# Task prompt:
Print the first line of the material below and each line after it, exactly as written, ending with the line that contains "SC = bpy.context.scene".
** Begin Data section **
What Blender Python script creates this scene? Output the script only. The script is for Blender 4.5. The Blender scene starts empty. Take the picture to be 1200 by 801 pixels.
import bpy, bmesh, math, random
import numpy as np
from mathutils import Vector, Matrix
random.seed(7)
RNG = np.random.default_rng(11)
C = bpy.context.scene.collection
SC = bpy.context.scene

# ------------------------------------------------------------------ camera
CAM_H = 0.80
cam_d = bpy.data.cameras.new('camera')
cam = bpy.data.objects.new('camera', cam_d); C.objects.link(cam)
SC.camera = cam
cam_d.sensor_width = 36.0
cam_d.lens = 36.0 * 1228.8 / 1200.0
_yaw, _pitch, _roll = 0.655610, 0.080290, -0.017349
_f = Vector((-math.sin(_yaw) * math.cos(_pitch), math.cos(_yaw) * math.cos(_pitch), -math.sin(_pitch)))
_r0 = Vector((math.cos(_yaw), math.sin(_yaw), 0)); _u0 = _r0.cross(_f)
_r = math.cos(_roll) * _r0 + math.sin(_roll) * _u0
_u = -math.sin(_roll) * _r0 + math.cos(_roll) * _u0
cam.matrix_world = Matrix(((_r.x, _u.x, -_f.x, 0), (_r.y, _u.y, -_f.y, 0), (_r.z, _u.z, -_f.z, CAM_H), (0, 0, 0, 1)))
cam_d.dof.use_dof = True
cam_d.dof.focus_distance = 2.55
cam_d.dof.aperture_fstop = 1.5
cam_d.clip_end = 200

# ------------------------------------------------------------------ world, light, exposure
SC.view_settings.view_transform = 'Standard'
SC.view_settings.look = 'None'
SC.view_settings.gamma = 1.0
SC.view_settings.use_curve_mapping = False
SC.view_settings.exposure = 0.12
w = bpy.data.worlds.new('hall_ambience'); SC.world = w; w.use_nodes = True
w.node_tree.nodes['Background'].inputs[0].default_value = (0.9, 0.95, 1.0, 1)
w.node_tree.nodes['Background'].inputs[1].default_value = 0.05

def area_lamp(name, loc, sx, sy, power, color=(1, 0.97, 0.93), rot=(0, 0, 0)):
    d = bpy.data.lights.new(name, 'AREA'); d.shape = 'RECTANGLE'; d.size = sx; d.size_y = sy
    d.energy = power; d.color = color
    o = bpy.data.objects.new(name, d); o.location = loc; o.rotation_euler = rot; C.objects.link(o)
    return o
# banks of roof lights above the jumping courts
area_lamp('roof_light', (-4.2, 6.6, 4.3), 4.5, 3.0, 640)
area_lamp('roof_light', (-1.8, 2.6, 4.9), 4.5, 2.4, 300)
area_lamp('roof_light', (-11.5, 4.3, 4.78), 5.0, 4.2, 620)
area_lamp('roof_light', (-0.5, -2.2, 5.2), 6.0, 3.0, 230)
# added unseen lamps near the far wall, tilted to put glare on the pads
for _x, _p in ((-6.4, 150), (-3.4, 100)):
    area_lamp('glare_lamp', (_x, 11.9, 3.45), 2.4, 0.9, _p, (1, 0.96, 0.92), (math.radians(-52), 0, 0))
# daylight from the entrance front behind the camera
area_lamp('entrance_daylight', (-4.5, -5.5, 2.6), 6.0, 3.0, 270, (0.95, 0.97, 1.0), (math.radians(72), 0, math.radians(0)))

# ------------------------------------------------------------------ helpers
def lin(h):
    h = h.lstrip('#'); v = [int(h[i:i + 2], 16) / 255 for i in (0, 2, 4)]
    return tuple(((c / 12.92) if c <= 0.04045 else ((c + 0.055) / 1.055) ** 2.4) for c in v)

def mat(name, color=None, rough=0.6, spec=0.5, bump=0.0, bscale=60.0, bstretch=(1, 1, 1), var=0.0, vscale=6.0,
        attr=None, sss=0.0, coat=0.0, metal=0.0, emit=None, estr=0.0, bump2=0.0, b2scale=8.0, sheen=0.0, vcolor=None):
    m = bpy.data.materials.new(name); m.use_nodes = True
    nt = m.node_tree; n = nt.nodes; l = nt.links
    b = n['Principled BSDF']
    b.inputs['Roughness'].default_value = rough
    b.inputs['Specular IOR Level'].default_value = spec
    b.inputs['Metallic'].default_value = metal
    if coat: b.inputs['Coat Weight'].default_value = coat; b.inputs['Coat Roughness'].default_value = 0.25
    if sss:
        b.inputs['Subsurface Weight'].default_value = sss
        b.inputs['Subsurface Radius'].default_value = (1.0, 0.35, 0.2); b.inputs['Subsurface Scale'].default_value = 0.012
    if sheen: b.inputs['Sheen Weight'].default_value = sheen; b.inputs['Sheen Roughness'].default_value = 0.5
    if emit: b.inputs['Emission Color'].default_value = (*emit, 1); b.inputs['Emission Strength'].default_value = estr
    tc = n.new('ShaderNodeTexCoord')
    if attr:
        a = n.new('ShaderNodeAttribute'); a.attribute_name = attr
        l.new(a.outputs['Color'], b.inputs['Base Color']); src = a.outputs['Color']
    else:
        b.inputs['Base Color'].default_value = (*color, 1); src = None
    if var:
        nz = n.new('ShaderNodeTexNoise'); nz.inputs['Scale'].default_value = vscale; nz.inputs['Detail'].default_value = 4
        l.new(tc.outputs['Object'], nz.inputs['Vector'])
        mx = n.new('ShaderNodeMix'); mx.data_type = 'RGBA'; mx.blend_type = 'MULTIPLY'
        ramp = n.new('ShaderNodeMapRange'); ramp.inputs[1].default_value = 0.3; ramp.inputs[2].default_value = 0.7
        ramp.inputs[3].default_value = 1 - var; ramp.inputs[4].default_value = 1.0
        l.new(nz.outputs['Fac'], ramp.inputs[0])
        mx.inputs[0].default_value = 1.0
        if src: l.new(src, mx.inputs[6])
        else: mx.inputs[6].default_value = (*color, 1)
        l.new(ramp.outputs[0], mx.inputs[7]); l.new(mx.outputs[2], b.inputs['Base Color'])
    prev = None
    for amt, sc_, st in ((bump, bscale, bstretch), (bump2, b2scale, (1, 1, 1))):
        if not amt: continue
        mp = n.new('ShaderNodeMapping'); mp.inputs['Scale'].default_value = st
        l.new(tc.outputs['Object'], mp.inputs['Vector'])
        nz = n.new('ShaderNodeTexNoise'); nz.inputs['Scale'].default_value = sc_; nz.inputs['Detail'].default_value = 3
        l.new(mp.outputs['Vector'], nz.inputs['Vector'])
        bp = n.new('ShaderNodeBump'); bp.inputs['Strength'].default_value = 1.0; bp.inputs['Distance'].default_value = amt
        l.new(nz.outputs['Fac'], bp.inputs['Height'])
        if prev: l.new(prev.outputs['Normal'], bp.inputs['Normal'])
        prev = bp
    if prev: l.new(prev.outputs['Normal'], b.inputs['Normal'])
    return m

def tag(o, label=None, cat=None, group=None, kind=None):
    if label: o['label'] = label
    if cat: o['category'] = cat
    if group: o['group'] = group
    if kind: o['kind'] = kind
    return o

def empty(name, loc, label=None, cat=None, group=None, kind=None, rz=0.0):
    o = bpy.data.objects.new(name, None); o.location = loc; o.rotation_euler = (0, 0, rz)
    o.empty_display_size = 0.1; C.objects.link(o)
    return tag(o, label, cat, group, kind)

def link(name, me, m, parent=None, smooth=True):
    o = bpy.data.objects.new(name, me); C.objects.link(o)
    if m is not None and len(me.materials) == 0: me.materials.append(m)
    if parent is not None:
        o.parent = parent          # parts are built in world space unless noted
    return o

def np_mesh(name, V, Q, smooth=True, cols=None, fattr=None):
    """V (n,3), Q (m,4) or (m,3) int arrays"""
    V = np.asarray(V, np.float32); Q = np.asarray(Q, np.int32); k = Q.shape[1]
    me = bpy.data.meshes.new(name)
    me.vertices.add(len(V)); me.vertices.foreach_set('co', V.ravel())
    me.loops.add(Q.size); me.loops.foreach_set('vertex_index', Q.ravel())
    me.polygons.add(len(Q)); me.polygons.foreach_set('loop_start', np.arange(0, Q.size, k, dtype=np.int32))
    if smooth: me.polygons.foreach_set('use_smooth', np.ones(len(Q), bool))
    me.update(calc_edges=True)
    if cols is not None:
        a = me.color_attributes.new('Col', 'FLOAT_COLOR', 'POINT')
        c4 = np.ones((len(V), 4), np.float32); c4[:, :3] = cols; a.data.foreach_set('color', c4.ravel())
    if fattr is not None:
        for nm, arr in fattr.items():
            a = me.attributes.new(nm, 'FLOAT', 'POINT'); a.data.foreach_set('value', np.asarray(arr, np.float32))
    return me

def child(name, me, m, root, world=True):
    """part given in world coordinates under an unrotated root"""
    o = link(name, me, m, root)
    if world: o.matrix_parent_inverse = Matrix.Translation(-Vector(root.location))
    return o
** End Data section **
# Written answer:
What Blender Python script creates this scene? Output the script only. The script is for Blender 4.5. The Blender scene starts empty. Take the picture to be 1200 by 801 pixels.
import bpy, bmesh, math, random
import numpy as np
from mathutils import Vector, Matrix
random.seed(7)
RNG = np.random.default_rng(11)
C = bpy.context.scene.collection
SC = bpy.context.scene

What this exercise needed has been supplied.